The report could play an important role in Alphabet’s allegations that the ride-hail company is using Alphabet’s proprietary self-driving technology.
The Google parent company claims that Uber’s self-driving head, Anthony Levandowski, stole 14,000 files from Alphabet that included designs for its lidar — Light Detection and Ranging — technology. Lidar is key to most self-driving systems.
Uber counters that its technology is unique and distinct from that used in Alphabet’s self-driving efforts, which exist under the umbrella of Alphabet subsidiary, Waymo.
A due diligence report is conducted by a third party as part of an acquisition. It looks at finances, legal issues and other details of a company that is being acquired.
Alphabet has claimed that the due diligence report will prove that Levandowski — who worked on self-driving technology for Alphabet before leaving and co-founding self-driving trucking company Otto — stole the files.

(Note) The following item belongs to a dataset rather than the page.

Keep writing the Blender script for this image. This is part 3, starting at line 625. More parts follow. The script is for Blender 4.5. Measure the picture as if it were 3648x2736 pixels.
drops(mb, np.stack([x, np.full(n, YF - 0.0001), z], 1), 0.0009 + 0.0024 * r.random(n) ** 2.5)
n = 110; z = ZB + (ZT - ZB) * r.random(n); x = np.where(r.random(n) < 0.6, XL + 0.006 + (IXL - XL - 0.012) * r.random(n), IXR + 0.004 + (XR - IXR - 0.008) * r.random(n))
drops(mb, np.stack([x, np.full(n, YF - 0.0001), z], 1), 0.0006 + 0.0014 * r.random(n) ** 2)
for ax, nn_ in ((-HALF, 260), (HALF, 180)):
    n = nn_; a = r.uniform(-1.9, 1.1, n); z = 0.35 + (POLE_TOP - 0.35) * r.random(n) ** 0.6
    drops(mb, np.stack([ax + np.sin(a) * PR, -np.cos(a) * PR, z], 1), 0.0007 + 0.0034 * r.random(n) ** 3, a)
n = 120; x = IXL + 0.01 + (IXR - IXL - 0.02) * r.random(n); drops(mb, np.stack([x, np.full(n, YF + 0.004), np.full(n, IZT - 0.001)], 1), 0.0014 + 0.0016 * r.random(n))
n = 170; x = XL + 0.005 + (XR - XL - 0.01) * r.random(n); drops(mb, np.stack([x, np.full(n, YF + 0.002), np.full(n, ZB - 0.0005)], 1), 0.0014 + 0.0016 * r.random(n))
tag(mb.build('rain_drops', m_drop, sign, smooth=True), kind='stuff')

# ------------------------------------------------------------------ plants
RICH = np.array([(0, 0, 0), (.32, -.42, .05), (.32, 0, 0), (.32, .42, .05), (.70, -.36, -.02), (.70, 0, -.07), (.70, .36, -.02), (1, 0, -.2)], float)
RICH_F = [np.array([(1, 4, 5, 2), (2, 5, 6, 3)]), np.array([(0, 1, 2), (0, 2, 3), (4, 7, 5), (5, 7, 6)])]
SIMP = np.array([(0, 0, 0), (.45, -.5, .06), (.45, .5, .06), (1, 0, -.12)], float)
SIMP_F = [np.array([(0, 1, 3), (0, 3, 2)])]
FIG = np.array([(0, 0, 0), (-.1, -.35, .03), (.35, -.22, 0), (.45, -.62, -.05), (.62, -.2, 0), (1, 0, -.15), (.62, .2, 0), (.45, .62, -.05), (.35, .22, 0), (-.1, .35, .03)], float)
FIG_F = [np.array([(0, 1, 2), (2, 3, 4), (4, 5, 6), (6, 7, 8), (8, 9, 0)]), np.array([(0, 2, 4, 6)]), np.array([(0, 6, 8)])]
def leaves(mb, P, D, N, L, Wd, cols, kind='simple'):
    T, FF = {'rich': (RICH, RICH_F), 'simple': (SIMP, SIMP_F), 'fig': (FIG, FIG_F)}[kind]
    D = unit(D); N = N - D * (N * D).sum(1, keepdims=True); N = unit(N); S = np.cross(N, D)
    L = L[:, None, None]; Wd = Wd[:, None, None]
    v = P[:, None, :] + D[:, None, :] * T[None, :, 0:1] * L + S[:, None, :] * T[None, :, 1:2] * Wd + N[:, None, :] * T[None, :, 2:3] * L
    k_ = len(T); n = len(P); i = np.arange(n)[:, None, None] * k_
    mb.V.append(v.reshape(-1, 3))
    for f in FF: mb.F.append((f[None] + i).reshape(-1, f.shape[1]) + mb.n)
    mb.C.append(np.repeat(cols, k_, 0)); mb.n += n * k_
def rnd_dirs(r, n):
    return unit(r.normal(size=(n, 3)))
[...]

There’s a question of whether the report included a review of any of the allegedly stolen documents. And if Alphabet knew who compiled the report, the company could subpoena them.
Last week, Levandowski filed a motion requesting that details of the due diligence report — including the identity of the party that conducted the report — not be disclosed in Alphabet’s suit.

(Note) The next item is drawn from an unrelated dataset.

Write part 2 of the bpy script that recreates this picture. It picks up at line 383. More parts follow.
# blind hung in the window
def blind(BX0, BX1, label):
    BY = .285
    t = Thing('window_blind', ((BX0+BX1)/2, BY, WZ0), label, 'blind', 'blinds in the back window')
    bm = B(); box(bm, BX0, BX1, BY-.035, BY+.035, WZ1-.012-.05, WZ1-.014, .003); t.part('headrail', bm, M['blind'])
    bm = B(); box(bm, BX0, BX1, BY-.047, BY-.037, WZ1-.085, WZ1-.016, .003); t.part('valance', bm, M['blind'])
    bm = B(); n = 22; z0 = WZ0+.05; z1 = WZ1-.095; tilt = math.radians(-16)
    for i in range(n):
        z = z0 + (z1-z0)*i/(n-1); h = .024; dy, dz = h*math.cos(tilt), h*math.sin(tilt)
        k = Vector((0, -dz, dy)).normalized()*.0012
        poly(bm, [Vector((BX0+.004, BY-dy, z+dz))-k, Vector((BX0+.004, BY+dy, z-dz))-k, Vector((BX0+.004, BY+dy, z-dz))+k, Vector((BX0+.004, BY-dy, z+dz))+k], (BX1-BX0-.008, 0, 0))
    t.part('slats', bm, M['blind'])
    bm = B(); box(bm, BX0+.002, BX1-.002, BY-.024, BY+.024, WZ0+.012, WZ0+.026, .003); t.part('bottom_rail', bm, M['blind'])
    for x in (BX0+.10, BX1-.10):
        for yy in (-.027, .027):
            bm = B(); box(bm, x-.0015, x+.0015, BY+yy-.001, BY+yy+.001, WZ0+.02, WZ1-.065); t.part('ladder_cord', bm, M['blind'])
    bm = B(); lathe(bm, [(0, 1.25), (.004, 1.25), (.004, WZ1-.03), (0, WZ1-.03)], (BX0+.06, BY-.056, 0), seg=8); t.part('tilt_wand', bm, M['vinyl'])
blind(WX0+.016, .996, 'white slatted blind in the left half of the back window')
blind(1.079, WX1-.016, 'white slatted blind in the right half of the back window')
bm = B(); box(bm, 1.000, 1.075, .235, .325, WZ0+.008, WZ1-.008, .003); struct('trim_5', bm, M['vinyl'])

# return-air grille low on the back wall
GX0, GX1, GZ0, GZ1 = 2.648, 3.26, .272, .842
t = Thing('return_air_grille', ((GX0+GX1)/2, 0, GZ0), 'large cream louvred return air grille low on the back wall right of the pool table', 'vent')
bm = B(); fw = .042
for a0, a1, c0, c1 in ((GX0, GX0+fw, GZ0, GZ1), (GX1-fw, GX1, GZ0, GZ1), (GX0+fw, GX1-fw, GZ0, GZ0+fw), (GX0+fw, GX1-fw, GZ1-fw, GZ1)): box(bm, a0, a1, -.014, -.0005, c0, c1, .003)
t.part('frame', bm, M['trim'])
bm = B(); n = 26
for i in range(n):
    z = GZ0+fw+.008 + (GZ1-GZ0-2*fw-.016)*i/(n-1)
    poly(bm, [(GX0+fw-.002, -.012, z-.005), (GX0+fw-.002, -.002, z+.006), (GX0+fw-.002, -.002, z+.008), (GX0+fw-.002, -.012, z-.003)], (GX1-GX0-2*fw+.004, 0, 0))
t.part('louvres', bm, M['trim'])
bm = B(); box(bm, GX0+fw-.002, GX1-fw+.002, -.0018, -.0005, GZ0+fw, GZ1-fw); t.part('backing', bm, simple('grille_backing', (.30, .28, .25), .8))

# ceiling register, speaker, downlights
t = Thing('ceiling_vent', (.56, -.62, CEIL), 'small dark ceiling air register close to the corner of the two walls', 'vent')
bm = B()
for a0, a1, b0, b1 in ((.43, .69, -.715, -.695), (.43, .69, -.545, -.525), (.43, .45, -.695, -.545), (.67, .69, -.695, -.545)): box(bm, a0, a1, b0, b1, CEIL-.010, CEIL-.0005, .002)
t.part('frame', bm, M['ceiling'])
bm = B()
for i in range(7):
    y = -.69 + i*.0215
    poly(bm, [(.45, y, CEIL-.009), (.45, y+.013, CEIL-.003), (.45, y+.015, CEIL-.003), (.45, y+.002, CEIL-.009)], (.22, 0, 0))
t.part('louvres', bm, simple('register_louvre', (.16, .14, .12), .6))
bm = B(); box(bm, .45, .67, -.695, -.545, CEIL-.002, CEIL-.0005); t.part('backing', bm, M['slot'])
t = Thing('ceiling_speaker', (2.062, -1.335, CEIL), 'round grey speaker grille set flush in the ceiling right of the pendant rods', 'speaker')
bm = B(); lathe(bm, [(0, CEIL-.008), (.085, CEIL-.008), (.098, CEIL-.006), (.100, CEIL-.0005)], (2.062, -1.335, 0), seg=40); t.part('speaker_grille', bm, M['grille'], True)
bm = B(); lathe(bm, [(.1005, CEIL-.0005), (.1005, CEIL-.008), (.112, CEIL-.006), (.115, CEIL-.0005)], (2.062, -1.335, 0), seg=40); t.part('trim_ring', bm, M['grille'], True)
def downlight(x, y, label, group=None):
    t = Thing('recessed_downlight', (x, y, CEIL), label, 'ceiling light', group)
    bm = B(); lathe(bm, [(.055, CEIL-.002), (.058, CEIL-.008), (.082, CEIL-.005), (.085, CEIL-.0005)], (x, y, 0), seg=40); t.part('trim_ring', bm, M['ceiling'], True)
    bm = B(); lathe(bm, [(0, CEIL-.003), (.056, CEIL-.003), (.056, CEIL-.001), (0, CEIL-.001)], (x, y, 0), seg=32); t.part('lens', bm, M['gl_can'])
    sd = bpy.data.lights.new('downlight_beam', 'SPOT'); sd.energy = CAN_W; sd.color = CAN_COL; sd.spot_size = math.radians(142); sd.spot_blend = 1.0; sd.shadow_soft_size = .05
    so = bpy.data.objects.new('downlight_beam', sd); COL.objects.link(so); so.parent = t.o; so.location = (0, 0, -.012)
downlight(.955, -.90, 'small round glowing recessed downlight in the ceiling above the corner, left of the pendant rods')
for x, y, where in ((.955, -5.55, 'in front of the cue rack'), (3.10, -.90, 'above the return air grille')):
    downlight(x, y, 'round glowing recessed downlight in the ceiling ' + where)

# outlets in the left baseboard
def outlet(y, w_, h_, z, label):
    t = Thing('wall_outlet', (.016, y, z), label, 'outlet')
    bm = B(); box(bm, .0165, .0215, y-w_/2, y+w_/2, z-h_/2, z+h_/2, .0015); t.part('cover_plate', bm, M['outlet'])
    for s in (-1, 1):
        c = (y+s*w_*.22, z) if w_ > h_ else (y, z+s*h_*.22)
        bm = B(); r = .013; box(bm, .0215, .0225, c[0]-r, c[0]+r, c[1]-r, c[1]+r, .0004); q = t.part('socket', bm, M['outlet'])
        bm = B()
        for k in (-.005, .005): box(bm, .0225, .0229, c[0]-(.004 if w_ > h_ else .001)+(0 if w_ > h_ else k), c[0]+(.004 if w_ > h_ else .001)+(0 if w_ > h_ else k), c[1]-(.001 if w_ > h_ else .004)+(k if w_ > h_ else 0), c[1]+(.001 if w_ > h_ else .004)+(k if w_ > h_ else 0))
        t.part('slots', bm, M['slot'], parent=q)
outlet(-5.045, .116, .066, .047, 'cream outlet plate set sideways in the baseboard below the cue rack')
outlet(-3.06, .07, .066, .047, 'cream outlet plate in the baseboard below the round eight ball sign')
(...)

Levandowski is not named as a party in the lawsuit, and is retaining his own attorneys, who filed the motion on his behalf. Uber did not sign on to the motion.

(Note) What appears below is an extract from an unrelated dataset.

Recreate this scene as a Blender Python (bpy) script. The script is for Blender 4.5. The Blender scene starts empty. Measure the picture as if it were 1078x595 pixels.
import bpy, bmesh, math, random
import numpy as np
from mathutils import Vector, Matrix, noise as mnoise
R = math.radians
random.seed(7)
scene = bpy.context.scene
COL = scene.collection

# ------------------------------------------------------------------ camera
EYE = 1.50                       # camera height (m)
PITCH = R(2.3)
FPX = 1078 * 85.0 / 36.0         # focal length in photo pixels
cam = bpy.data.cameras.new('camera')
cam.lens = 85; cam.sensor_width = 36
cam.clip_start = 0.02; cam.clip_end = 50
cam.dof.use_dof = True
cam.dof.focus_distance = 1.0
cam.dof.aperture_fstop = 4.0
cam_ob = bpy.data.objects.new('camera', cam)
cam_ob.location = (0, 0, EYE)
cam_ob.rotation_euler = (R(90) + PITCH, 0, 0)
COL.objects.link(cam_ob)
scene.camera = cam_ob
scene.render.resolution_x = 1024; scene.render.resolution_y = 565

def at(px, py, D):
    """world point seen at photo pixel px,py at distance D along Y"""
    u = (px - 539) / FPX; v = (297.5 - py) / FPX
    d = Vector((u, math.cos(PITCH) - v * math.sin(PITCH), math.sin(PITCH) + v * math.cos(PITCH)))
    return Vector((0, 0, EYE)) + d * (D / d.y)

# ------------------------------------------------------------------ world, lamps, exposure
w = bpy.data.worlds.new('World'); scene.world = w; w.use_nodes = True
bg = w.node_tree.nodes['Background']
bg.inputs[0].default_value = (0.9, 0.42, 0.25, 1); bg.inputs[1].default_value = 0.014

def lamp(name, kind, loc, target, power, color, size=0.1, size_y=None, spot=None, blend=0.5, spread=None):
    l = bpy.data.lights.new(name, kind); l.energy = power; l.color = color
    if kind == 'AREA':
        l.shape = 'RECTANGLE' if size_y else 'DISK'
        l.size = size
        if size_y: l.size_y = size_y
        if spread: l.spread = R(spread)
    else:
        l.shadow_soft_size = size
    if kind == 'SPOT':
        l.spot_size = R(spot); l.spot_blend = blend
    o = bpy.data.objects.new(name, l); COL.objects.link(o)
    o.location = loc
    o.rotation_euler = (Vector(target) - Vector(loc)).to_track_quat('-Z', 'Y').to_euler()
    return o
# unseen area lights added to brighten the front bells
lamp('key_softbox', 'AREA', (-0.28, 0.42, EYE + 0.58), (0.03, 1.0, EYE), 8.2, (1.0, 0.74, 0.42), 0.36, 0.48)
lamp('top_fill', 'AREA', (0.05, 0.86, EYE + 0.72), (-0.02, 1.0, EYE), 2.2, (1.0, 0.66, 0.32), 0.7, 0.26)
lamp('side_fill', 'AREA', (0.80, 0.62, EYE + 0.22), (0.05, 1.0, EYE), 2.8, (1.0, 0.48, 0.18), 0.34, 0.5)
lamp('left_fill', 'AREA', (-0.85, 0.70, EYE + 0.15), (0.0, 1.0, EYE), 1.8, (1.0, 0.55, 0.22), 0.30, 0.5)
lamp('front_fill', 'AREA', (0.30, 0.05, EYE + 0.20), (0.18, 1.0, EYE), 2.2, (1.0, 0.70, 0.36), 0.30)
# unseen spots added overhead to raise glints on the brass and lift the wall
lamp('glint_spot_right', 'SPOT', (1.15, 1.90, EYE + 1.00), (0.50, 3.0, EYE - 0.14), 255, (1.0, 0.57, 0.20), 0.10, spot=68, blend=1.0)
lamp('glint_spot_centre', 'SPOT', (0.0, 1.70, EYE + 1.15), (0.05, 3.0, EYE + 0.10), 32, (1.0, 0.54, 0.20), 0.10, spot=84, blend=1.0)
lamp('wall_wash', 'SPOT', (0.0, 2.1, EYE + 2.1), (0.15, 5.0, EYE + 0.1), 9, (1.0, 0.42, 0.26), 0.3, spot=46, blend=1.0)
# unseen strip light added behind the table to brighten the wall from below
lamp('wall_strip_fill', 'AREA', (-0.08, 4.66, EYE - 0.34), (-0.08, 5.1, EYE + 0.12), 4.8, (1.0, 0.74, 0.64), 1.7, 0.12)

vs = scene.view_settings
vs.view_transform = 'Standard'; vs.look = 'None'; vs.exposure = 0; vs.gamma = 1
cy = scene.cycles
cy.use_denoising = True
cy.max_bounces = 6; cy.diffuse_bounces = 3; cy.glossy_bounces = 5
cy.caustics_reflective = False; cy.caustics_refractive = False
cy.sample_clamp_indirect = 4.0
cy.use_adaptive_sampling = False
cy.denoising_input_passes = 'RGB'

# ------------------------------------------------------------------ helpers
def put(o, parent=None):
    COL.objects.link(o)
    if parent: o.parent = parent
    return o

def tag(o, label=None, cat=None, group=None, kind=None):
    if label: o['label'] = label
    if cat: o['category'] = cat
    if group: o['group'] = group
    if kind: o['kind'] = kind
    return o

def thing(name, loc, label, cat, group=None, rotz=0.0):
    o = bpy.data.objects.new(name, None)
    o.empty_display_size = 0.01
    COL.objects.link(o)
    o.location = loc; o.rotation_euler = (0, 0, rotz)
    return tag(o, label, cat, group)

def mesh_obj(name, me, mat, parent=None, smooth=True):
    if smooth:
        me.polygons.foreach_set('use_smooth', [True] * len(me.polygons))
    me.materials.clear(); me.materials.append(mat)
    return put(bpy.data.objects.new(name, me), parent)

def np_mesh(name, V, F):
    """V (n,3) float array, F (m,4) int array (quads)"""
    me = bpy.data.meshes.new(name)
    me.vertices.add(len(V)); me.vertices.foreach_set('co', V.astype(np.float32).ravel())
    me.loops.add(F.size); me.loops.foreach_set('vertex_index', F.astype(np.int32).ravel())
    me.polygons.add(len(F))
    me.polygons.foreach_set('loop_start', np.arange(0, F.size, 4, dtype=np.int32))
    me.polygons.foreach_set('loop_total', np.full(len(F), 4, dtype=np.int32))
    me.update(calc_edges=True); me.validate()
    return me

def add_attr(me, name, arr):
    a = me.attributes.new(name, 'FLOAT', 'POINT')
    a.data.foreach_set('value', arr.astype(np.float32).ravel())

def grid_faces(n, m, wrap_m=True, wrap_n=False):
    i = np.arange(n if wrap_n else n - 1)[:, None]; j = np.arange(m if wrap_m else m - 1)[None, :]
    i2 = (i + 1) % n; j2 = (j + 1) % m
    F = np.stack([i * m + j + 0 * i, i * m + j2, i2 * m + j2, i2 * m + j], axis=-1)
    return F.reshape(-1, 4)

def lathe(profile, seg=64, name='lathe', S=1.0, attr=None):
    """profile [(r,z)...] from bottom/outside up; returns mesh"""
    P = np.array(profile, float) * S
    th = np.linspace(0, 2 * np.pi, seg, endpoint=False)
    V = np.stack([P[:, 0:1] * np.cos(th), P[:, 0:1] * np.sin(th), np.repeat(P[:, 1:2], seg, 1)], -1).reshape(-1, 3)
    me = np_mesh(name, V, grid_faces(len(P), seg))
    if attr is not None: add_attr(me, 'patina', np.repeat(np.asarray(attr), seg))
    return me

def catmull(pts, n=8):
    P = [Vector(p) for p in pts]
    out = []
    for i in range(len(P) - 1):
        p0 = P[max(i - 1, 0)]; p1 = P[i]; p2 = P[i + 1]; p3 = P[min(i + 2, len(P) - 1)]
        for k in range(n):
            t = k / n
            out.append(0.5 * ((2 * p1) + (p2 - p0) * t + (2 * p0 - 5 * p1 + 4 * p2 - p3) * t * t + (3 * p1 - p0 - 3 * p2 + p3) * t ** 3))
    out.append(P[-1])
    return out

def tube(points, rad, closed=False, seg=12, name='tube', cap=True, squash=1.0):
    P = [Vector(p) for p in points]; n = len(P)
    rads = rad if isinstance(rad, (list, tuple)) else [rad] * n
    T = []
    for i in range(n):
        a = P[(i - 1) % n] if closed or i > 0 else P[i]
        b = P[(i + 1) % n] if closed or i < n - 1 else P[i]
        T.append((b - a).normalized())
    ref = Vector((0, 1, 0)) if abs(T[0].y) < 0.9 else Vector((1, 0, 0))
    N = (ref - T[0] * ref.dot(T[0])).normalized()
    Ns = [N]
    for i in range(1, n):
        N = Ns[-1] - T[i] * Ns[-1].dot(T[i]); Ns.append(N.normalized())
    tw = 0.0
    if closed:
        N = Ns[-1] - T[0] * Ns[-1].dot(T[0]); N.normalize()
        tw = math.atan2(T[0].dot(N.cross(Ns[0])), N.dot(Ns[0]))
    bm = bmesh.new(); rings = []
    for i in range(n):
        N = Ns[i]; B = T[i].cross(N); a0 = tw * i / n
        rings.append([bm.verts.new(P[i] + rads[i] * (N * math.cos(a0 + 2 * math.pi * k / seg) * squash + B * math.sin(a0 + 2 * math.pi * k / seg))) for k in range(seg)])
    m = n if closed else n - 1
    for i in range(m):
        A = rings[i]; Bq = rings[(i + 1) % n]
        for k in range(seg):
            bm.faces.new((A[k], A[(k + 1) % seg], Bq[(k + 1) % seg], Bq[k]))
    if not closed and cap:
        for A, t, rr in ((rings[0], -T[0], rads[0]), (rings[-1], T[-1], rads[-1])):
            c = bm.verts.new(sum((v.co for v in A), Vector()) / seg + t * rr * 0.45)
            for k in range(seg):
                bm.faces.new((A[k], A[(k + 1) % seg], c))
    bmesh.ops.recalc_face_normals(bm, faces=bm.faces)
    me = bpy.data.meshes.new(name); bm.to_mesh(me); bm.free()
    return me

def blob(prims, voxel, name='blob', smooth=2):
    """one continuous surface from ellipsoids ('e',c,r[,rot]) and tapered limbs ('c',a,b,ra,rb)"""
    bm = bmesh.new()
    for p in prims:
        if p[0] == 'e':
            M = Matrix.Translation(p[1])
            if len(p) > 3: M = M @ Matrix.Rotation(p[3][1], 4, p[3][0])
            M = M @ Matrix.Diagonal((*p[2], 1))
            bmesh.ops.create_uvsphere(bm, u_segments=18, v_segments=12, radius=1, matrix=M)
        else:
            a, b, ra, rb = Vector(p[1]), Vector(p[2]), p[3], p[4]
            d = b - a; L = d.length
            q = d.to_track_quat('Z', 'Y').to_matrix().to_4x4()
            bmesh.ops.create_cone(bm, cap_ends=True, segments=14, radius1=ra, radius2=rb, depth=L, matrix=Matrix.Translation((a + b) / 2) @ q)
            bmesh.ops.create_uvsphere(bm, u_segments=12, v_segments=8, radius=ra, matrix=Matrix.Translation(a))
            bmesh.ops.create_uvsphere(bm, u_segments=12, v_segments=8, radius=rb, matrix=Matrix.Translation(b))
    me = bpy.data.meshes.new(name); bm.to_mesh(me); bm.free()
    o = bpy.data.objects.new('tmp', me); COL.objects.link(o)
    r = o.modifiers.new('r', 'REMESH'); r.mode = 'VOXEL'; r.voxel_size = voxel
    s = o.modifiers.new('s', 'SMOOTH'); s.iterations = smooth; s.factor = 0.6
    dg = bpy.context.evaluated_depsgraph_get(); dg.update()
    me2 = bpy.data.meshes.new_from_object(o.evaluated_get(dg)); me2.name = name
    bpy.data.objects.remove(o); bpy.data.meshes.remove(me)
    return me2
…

Judge William Alsup ordered that the report be included in the “privilege log” — a list of documents that a party in a lawsuit argues should not be opened up to the court because they contain privileged information — that Uber must compile. The judge is not at this time requiring that the report be opened up to the court, but is ordering it to be included in that list without basic details redacted.
“There will be time enough to argue soon over whether the due diligence report itself must be produced,” Alsup’s order said. “But for now that report must be put on a privilege log in the conventional way — without any of the redactions requested by counsel for Levandowski.”
Levandowski’s attorneys argued that revealing details of the report would violate his Fifth Amendment right against self-incrimination because the document details “might furnish a link in a chain of possible incrimination.”
“At risk of repetition, the very purpose of a privilege log is to allow a fair way to test a claim of privilege,” Alsup’s order said. “That traditional privilege log requirements should be verboten merely because they might connect the dots back to a non-party in a possible criminal investigation is a sweeping proposition under which all manner of mischief could be concealed.”